# [Dataset extract]

^^^^

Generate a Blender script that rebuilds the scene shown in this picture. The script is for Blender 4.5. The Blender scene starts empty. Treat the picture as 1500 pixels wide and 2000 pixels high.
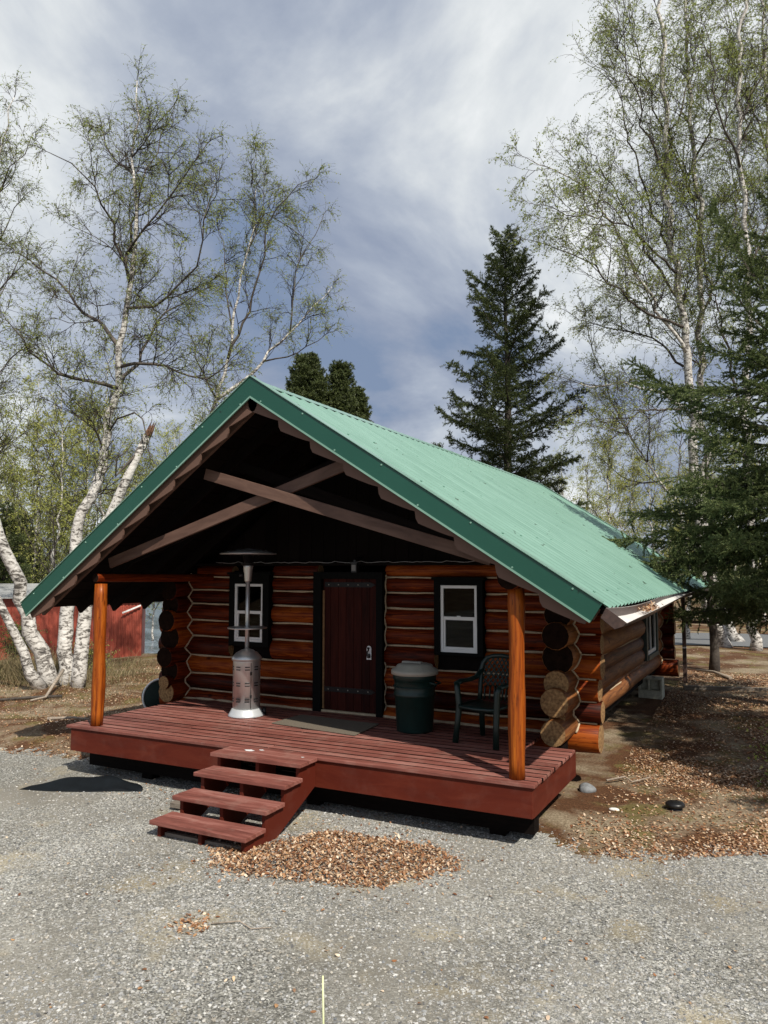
import bpy, bmesh, math, random
import numpy as np
from mathutils import Vector, Matrix
R_ = math.radians
random.seed(7)
rng = np.random.default_rng(7)
scene = bpy.context.scene

# ------------------------------------------------------------------ camera
FPX, VY, HOR = 1500.0, 1518.0, 1115.0
pitch = math.atan((HOR-1000)/FPX); yaw = math.atan((VY-750)*math.cos(pitch)/FPX)
cF = Vector((-math.sin(yaw)*math.cos(pitch), math.cos(yaw)*math.cos(pitch), math.sin(pitch)))
cR = cF.cross(Vector((0, 0, 1))).normalized(); cU = cR.cross(cF)
CAM = Vector((0, 0, 2.55))
cd = bpy.data.cameras.new("camera"); cam = bpy.data.objects.new("camera", cd)
scene.collection.objects.link(cam); scene.camera = cam
cam.matrix_world = Matrix(((cR.x, cU.x, -cF.x, CAM.x), (cR.y, cU.y, -cF.y, CAM.y), (cR.z, cU.z, -cF.z, CAM.z), (0, 0, 0, 1)))
cd.sensor_fit = 'HORIZONTAL'; cd.sensor_width = 36.0; cd.lens = 36.0*FPX/1500.0
cd.clip_start = 0.05; cd.clip_end = 3000.0

def at(px, py, d):
    """world point seen at photo pixel px,py at distance d along the view axis"""
    return CAM + (cF + cR*((px-750)/FPX) - cU*((py-1000)/FPX))*d

# ------------------------------------------------------------------ sky, sun, exposure
SUN_AZ = math.atan2(0.80, -0.60); SUN_EL = R_(47)
w = bpy.data.worlds.new("World"); scene.world = w; w.use_nodes = True
nt = w.node_tree; nt.nodes.clear()
def N(nt, t, **k):
    n = nt.nodes.new(t)
    for a, b in k.items():
        if a.startswith('i_'):
            key = a[2:]; key = int(key) if key.isdigit() else key.replace('_', ' ')
            n.inputs[key].default_value = b
        else: setattr(n, a, b)
    return n
def L(nt, a, b): nt.links.new(a, b)
def mathn(nt, op, a, b=None, clamp=False):
    n = nt.nodes.new('ShaderNodeMath'); n.operation = op; n.use_clamp = clamp
    for i, v in enumerate((a, b)):
        if v is None: continue
        if isinstance(v, (int, float)): n.inputs[i].default_value = v
        else: nt.links.new(v, n.inputs[i])
    return n.outputs[0]
def ramp(nt, fac, stops):
    n = nt.nodes.new('ShaderNodeValToRGB'); e = n.color_ramp.elements
    while len(e) < len(stops): e.new(0.5)
    for i, (p, c) in enumerate(stops):
        e[i].position = p; e[i].color = (*c, 1) if len(c) == 3 else c
    if fac is not None: nt.links.new(fac, n.inputs[0])
    return n.outputs[0]
sky = N(nt, 'ShaderNodeTexSky', sky_type='NISHITA', sun_disc=False, sun_elevation=SUN_EL, sun_rotation=SUN_AZ, air_density=1.0, dust_density=1.5)
bg1 = N(nt, 'ShaderNodeBackground', i_Strength=0.08); L(nt, sky.outputs[0], bg1.inputs[0])
tc = N(nt, 'ShaderNodeTexCoord'); nrm = N(nt, 'ShaderNodeVectorMath', operation='NORMALIZE'); L(nt, tc.outputs['Generated'], nrm.inputs[0])
sx = N(nt, 'ShaderNodeSeparateXYZ'); L(nt, nrm.outputs[0], sx.inputs[0])
zz = mathn(nt, 'ADD', mathn(nt, 'MAXIMUM', sx.outputs[2], 0.0), 0.42)
cx = N(nt, 'ShaderNodeCombineXYZ'); L(nt, mathn(nt, 'DIVIDE', sx.outputs[0], zz), cx.inputs[0]); L(nt, mathn(nt, 'DIVIDE', sx.outputs[1], zz), cx.inputs[1])
n1 = N(nt, 'ShaderNodeTexNoise', i_Scale=1.6, i_Detail=9.0, i_Roughness=0.54, i_Distortion=0.6); L(nt, cx.outputs[0], n1.inputs['Vector'])
n2 = N(nt, 'ShaderNodeTexNoise', i_Scale=7., i_Detail=6.0, i_Roughness=0.6, i_Distortion=0.2); L(nt, cx.outputs[0], n2.inputs['Vector'])
def lobe(d, power):
    dt = N(nt, 'ShaderNodeVectorMath', operation='DOT_PRODUCT'); L(nt, nrm.outputs[0], dt.inputs[0]); dt.inputs[1].default_value = d.normalized()
    return mathn(nt, 'POWER', mathn(nt, 'MAXIMUM', dt.outputs['Value'], 0.0), power)
bright = mathn(nt, 'MULTIPLY', lobe(at(1080, 60, 1)-CAM, 30), 0.34)
bright2 = mathn(nt, 'MULTIPLY', lobe(at(850, 430, 1)-CAM, 160), 0.30)
dark = mathn(nt, 'MULTIPLY', lobe(at(720, 700, 1)-CAM, 50), 0.26)
dark2 = mathn(nt, 'MULTIPLY', lobe(at(640, 120, 1)-CAM, 60), 0.07)
v = mathn(nt, 'ADD', mathn(nt, 'ADD', mathn(nt, 'MULTIPLY', mathn(nt, 'SUBTRACT', n1.outputs[0], .5), 3.0), .5), mathn(nt, 'MULTIPLY', mathn(nt, 'SUBTRACT', n2.outputs[0], 0.5), 0.25))
v = mathn(nt, 'ADD', v, bright); v = mathn(nt, 'ADD', v, bright2); v = mathn(nt, 'SUBTRACT', v, dark); v = mathn(nt, 'SUBTRACT', v, dark2)
ccol = ramp(nt, v, [(0.06, (0.19, 0.25, 0.37)), (0.28, (0.275, 0.32, 0.42)), (0.48, (0.375, 0.42, 0.505)), (0.64, (0.50, 0.54, 0.60)), (0.82, (0.69, 0.72, 0.735)), (1.0, (0.90, 0.91, 0.91))])
bg2 = N(nt, 'ShaderNodeBackground', i_Strength=1.0); L(nt, ccol, bg2.inputs[0])
mx = N(nt, 'ShaderNodeMixShader', i_0=0.93); L(nt, bg1.outputs[0], mx.inputs[1]); L(nt, bg2.outputs[0], mx.inputs[2])
wo = N(nt, 'ShaderNodeOutputWorld'); L(nt, mx.outputs[0], wo.inputs[0])
sl = bpy.data.lights.new("sun", 'SUN'); sl.energy = 4.9; sl.angle = R_(0.5); sl.color = (1.0, 0.93, 0.82)
so = bpy.data.objects.new("sun", sl); scene.collection.objects.link(so)
sd = Vector((math.sin(SUN_AZ)*math.cos(SUN_EL), math.cos(SUN_AZ)*math.cos(SUN_EL), math.sin(SUN_EL)))
so.rotation_euler = sd.to_track_quat('Z', 'Y').to_euler(); so.location = (12, -8, 20)
scene.view_settings.view_transform = 'Standard'; scene.view_settings.look = 'None'
scene.view_settings.exposure = 0.22; scene.view_settings.gamma = 1.0
scene.render.engine = 'CYCLES'
scene.cycles.max_bounces = 6; scene.cycles.transparent_max_bounces = 12

# ------------------------------------------------------------------ helpers
col = scene.collection
def props(o, label=None, cat=None, group=None, kind=None):
    if label: o['label'] = label
    if cat: o['category'] = cat
    if group: o['group'] = group
    if kind: o['kind'] = kind
    return o
def thing(name, label, cat, loc=(0, 0, 0), rz=0, group=None):
    o = bpy.data.objects.new(name, None); o.empty_display_size = .2; col.objects.link(o)
    o.location = loc; o.rotation_euler = (0, 0, rz)
    o.matrix_basis = Matrix.Translation(Vector(loc)) @ Matrix.Rotation(rz, 4, 'Z')
    return props(o, label, cat, group)
def link(name, me, parent=None, world=True):
    o = bpy.data.objects.new(name, me); col.objects.link(o)
    if parent is not None:
        o.parent = parent
        if world:   # mesh given in world coordinates
            m = Matrix.Identity(4); p = parent
            while p is not None: m = p.matrix_basis @ m; p = p.parent
            me.transform(m.inverted())
    return o
def copy_tree(o, parent=None):
    c = o.copy(); col.objects.link(c)
    if parent is not None: c.parent = parent
    for ch in [x for x in bpy.data.objects if x.parent == o]: copy_tree(ch, c)
    return c

class MB:
    def __init__(s): s.v = []; s.f = []; s.m = []; s.uv = []; s.smooth = []
    def face(s, idx, mat=0, uv=None, sm=False):
        s.f.append(tuple(idx)); s.m.append(mat); s.uv.append(uv if uv else [(0, 0)]*len(idx)); s.smooth.append(sm)
    def box(s, a, b, mat=0, bev=0.0, M=None):
        x0, y0, z0 = a; x1, y1, z1 = b
        x0, x1 = min(x0, x1), max(x0, x1); y0, y1 = min(y0, y1), max(y0, y1); z0, z1 = min(z0, z1), max(z0, z1)
        i = len(s.v)
        P = [(x0, y0, z0), (x1, y0, z0), (x1, y1, z0), (x0, y1, z0), (x0, y0, z1), (x1, y0, z1), (x1, y1, z1), (x0, y1, z1)]
        if M is not None: P = [tuple(M @ Vector(p)) for p in P]
        s.v += P
        dims = (x1-x0, y1-y0, z1-z0); ax = dims.index(max(dims))
        off = random.random()*50
        for q in ((0, 3, 2, 1), (4, 5, 6, 7), (0, 1, 5, 4), (1, 2, 6, 5), (2, 3, 7, 6), (3, 0, 4, 7)):
            uv = []
            for k in q:
                r = ((x0, x1)[k in (1, 2, 5, 6)], (y0, y1)[k in (2, 3, 6, 7)], (z0, z1)[k > 3])
                o2 = [r[j] for j in range(3) if j != ax]
                uv.append((r[ax]+off, o2[0]+o2[1]+off))
            s.face([i+k for k in q], mat, uv)
    def board(s, p0, p1, wdt, thk, up=(0, 0, 1), mat=0):
        """bar from p0 to p1; wdt along 'up'-ish, thk across"""
        p0 = Vector(p0); p1 = Vector(p1); d = (p1-p0); ln = d.length; d.normalize()
        side = d.cross(Vector(up)).normalized(); u = side.cross(d)
        M = Matrix(((d.x, side.x, u.x, p0.x), (d.y, side.y, u.y, p0.y), (d.z, side.z, u.z, p0.z), (0, 0, 0, 1)))
        s.box((0, -thk/2, -wdt/2), (ln, thk/2, wdt/2), mat, M=M)
    def tube(s, pts, rad, n=10, mat=0, capmat=None, caps=True, wob=0.0, flat=1.0):
        pts = [Vector(p) for p in pts]
        if not hasattr(rad, '__len__'): rad = [rad]*len(pts)
        off = random.random()*60; base = len(s.v); acc = 0
        t0 = (pts[1]-pts[0]).normalized()
        ref = Vector((0, 0, 1)) if abs(t0.z) < .9 else Vector((1, 0, 0))
        x = t0.cross(ref).normalized(); ls = []
        for i, p in enumerate(pts):
            if i: acc += (p-pts[i-1]).length
            ls.append(acc)
            t = (pts[min(i+1, len(pts)-1)]-pts[max(i-1, 0)]).normalized()
            x = (x-t*x.dot(t)).normalized(); y = t.cross(x)
            for k in range(n):
                a = 2*math.pi*k/n; r = rad[i]*(1+random.uniform(-wob, wob))
                s.v.append(tuple(p+x*(math.cos(a)*r)+y*(math.sin(a)*r*flat)))
        for i in range(len(pts)-1):
            for k in range(n):
                k2 = (k+1) % n
                s.face((base+i*n+k, base+i*n+k2, base+(i+1)*n+k2, base+(i+1)*n+k), mat,
                       [(ls[i]+off, k/n), (ls[i]+off, (k+1)/n), (ls[i+1]+off, (k+1)/n), (ls[i+1]+off, k/n)], True)
        if caps:
            cm = mat if capmat is None else capmat
            for i, rev in ((0, True), (len(pts)-1, False)):
                idx = [base+i*n+k for k in range(n)]
                uv = [(.5+.5*math.cos(2*math.pi*k/n)+off, .5+.5*math.sin(2*math.pi*k/n)) for k in range(n)]
                if rev: idx = idx[::-1]; uv = uv[::-1]
                # fan with centre vertex so the end can bulge a little
                d = (pts[0]-pts[1] if i == 0 else pts[-1]-pts[-2]).normalized()
                c = len(s.v); s.v.append(tuple(pts[i]+d*rad[i]*.06))
                for k in range(n):
                    a, b = idx[k], idx[(k+1) % n]
                    s.face((c, a, b), cm, [(off+.5, .5), uv[k], uv[(k+1) % n]])
    def lathe(s, prof, c, n=32, mat=0):
        base = len(s.v); c = Vector(c)
        for r, z in prof:
            for k in range(n):
                a = 2*math.pi*k/n; s.v.append((c.x+r*math.cos(a), c.y+r*math.sin(a), c.z+z))
        for i in range(len(prof)-1):
            for k in range(n):
                k2 = (k+1) % n
                s.face((base+i*n+k, base+i*n+k2, base+(i+1)*n+k2, base+(i+1)*n+k), mat, [(k/n, prof[i][1]), ((k+1)/n, prof[i][1]), ((k+1)/n, prof[i+1][1]), (k/n, prof[i+1][1])], True)
        s.face([base+k for k in range(n)][::-1], mat); s.face([base+(len(prof)-1)*n+k for k in range(n)], mat)
    def prism(s, poly, axis_vec, mat=0):
        """poly: list of points; extruded by axis_vec"""
        b = len(s.v); n = len(poly); av = Vector(axis_vec)
        s.v += [tuple(Vector(p)) for p in poly]+[tuple(Vector(p)+av) for p in poly]
        s.face(list(range(b, b+n))[::-1], mat); s.face(list(range(b+n, b+2*n)), mat)
        for k in range(n):
            k2 = (k+1) % n; s.face((b+k, b+k2, b+n+k2, b+n+k), mat)
    def build(s, name, mats, parent=None, bevel=0.0, world=True, fix=True):
        me = bpy.data.meshes.new(name); me.from_pydata(s.v, [], s.f)
        if not isinstance(mats, (list, tuple)): mats = [mats]
        for m in mats: me.materials.append(m)
        me.polygons.foreach_set('material_index', s.m); me.polygons.foreach_set('use_smooth', s.smooth)
        uvl = me.uv_layers.new(name='UVMap'); flat = [c for f in s.uv for p in f for c in p]
        uvl.data.foreach_set('uv', flat); me.update()
        if fix:
            bm = bmesh.new(); bm.from_mesh(me); bmesh.ops.recalc_face_normals(bm, faces=bm.faces); bm.to_mesh(me); bm.free()
        o = link(name, me, parent, world)
        if bevel:
            md = o.modifiers.new('bevel', 'BEVEL'); md.width = bevel; md.segments = 2; md.limit_method = 'ANGLE'; md.angle_limit = R_(40)
        return o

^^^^

# [To be done]
Reproduce the data above word for word from its first line through the line that holds "return CAM +", both ends included; skip pictures.

# [Final result]
Generate a Blender script that rebuilds the scene shown in this picture. The script is for Blender 4.5. The Blender scene starts empty. Treat the picture as 1500 pixels wide and 2000 pixels high.
import bpy, bmesh, math, random
import numpy as np
from mathutils import Vector, Matrix
R_ = math.radians
random.seed(7)
rng = np.random.default_rng(7)
scene = bpy.context.scene

# ------------------------------------------------------------------ camera
FPX, VY, HOR = 1500.0, 1518.0, 1115.0
pitch = math.atan((HOR-1000)/FPX); yaw = math.atan((VY-750)*math.cos(pitch)/FPX)
cF = Vector((-math.sin(yaw)*math.cos(pitch), math.cos(yaw)*math.cos(pitch), math.sin(pitch)))
cR = cF.cross(Vector((0, 0, 1))).normalized(); cU = cR.cross(cF)
CAM = Vector((0, 0, 2.55))
cd = bpy.data.cameras.new("camera"); cam = bpy.data.objects.new("camera", cd)
scene.collection.objects.link(cam); scene.camera = cam
cam.matrix_world = Matrix(((cR.x, cU.x, -cF.x, CAM.x), (cR.y, cU.y, -cF.y, CAM.y), (cR.z, cU.z, -cF.z, CAM.z), (0, 0, 0, 1)))
cd.sensor_fit = 'HORIZONTAL'; cd.sensor_width = 36.0; cd.lens = 36.0*FPX/1500.0
cd.clip_start = 0.05; cd.clip_end = 3000.0

def at(px, py, d):
    """world point seen at photo pixel px,py at distance d along the view axis"""
    return CAM + (cF + cR*((px-750)/FPX) - cU*((py-1000)/FPX))*d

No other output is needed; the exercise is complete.